Max Freudenschuss

PayPal im Moshpit

Wann das Missfallen genau begonnen hat, ist im Rückblick schwer zu sagen. Aber dass man sich ausgerechnet während eines Konzerts von Ex Hex, der neuen Band der großartigen Mary Timony, die ich nach dem Ende von Helium für 20 Jahre aus den Augen verloren habe, dabei erwischt während eines Songs mitten im Publikum, wie irre online zu shoppen…

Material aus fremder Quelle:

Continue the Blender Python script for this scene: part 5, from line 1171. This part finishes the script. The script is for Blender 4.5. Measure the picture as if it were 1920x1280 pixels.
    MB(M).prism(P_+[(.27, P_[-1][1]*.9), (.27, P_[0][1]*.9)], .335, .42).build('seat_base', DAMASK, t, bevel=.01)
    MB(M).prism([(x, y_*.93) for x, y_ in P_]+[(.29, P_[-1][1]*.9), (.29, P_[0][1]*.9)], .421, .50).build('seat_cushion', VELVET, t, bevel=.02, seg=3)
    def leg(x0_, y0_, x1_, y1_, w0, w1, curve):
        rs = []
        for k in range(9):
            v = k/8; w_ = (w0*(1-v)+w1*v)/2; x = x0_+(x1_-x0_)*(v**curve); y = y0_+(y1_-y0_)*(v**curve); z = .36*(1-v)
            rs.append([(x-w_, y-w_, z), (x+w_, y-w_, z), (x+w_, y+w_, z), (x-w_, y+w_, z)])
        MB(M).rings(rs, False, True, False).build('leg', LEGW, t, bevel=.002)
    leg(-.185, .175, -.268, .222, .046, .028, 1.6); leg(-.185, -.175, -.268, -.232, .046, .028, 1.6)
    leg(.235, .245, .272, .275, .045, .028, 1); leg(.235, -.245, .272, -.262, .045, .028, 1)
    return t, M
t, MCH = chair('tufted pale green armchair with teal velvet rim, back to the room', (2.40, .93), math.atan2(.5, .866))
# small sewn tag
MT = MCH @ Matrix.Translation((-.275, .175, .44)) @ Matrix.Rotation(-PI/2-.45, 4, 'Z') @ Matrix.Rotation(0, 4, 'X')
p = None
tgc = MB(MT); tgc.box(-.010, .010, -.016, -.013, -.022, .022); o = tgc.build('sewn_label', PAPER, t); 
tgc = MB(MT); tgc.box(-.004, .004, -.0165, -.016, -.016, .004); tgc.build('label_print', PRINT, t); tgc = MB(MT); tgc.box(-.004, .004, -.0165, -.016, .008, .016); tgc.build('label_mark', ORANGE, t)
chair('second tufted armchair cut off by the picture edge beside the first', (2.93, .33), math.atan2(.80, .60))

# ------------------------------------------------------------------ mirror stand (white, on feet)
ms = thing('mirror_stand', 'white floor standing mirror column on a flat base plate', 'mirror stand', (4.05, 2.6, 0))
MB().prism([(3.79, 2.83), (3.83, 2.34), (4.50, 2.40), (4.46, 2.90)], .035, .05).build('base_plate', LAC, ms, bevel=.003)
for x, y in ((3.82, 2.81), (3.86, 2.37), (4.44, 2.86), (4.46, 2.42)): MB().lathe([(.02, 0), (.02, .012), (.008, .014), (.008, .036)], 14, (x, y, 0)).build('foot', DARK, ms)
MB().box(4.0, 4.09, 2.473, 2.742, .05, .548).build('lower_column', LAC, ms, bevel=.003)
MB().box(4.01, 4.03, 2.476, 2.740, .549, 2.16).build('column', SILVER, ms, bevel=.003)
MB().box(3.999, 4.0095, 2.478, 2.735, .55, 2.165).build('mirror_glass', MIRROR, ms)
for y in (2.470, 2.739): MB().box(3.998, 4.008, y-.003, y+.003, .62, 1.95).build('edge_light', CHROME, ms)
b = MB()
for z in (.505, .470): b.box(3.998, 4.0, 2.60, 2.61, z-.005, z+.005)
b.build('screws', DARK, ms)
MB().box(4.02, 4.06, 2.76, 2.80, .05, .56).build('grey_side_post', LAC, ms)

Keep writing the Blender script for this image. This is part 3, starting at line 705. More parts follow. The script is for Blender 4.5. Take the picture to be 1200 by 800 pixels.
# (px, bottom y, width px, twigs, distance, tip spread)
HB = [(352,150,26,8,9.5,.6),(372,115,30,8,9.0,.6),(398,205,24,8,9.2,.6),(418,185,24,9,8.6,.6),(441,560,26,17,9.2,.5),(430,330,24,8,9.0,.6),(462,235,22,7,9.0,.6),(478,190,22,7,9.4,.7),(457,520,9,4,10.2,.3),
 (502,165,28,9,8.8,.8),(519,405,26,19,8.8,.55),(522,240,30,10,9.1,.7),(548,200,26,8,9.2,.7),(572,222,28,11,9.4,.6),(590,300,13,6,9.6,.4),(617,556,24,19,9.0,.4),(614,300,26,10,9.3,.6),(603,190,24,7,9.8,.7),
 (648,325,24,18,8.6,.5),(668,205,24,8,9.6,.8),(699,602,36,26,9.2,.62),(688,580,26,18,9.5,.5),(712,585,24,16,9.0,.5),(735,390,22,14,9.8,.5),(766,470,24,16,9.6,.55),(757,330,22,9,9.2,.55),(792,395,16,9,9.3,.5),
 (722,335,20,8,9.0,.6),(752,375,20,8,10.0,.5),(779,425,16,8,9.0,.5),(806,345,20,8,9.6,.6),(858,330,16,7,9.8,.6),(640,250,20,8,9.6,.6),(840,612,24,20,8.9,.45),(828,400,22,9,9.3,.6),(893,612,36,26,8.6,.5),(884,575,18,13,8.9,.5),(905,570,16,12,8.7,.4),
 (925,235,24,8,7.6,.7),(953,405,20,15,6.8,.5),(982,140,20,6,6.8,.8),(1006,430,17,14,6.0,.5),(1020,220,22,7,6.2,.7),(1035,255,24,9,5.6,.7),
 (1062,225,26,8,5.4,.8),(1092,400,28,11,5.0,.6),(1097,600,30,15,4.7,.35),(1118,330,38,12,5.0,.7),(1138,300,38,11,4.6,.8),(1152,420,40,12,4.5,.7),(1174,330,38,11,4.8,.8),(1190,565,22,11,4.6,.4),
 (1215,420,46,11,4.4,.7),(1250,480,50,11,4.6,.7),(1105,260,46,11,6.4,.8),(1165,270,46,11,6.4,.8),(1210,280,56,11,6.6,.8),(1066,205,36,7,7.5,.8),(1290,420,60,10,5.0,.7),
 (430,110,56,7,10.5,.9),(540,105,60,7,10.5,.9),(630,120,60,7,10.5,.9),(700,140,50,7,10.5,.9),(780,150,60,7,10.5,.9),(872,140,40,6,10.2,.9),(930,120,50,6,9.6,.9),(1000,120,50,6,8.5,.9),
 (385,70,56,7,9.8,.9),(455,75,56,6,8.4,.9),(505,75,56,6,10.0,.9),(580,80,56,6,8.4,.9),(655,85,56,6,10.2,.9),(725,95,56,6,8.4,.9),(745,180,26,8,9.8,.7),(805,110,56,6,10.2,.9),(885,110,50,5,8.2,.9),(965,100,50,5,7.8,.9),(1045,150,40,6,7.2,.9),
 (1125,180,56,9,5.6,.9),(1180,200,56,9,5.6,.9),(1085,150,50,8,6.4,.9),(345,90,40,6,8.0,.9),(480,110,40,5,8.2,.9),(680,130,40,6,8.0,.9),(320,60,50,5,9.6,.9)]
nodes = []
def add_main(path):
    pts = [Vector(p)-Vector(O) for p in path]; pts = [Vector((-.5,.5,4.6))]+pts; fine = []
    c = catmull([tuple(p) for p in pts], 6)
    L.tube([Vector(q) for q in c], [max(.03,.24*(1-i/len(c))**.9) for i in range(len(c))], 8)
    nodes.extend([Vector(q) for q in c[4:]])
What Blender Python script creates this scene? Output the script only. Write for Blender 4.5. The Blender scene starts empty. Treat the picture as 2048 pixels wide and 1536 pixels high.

Das hat mich am nächsten Morgen zwischen den ganzen PayPal-Zahlungsanforderungen doch etwas kulturpessimistisch gestimmt. Also dass es die alkoholgeschwängerte Sentimentalität nicht anders aushält. Reicht ein Rockkonzert wirklich nicht einmal mehr dazu aus, den Spannungsbogen zwischen, im Fall von Ex Hex, grandiosen Feedbackschleifen und L.A.-Glamglitter-Verweisen zu halten? Müssen es denn immer mindestens zwei Parallelrealitäten nebeneinander sein, damit es in der einen nicht unerträglich linear wird? Und kann man das irgendwo kulturwissenschaftlich aufbereitet nachlesen, wie der unmittelbare Zugriff mittels Smartphone unsere illuminierten Sehnsüchte in Warteschlangen am Postamt manifestiert?
Vielleicht ist die Wahrheit viel profaner: Alkohol setzt Sentimentalitäten frei. Und während wir früher irgendeinem wehrlosen Opfer unser allumfassendes Verständnis vom Ich, von Liebe und Gesellschaft aufdrängen mussten, ermöglicht der kurze Griff zum Mobiltelefon die eigentlich viel angenehmere Vertrautheit mit der eigenen Biografie, sowie ein Versprechen der Umarmung der Welt durch sinnlose Online-Käufe. Ein Versprechen, das von keiner Drunken-Block-App abgefangen werden kann – ich bin, was ich kaufe, und wenn es sich dabei um die letzte vorstellbare Nische des Universums handelt.
Rockkonzerte waren, zumindest für mich, immer ein „easy way out“, Menschen zu treffen, ohne sich mit ihnen verabreden zu müssen, den heutigen und nächsten Tag zu verdrängen, sowie von einer weniger von den Definitionsmächtigen dieser Welt vorgegebenen Selbstbestimmung träumen zu können. Und zu trinken. Heute befürchte ich, dass das nicht mehr genug ist: die Verweigerungsgesten sind alle institutionalisiert, und Konzerte packen einen nur noch dann, wenn die Lichtshow dazu instande ist, die Schlüsselreize zu triggern, die die Performance und ihre Musik schon längst nicht mehr evozieren können: Popmusik als auch nichts anderes als der eigene, traurige prekäre Job, als Sisyphosaufgabe gegen das eigene Verschwinden. Und im Zweifelsfall leuchtet der Bildschirm des eigenen Handys einfach heller als die paar statischen Scheinwerfer an den Bühnenkanten.